Published online by Cambridge University Press: 25 March 2010
If we turn back the clock to the early 1890s, or more precisely to the sketches drawn for us (largely by radical members of the intelligentsia) of the masterovye, the skilled workers employed in St. Petersburg's mechanical and metalprocessing plants, we can draw a number of concurring generalizations about the characteristics that then distinguished these workers – and more generally the world of the zavodskiye (the workers, skilled and unskilled, employed in various plants of the capital's heavy industries) – from the largely unskilled and lower paid workers employed in the city's light industries, (most of them in textile and food-processing enterprises):
One of these concurring generalizations centers on the learning process involved in skilled metalworkers' mastering of their trade and the key role that this process of mastering ultimately played in these workers' gains of greater autonomy in the production process, as well as in their economic, social, and cultural advancement.

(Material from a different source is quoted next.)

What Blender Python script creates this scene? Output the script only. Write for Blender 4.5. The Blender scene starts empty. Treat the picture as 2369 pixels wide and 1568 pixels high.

Greater autonomy because, in the semiartisanal conditions that still distinguished the operations of St. Petersburg's mechanical and other metal-processing plants (including even the larger ones), the acquisition of the various skills attendant on the mastery of the trade implied for a machinist and other skilled workers employed in mechanical and other metal-processing plants the assumption of greater control over their own work: greater independence in the exercise of the various decisions involved in the work process, in the tempo at which this work was performed, and more generally in the degree of freedom attained in this work performance from interference by supervisory personnel.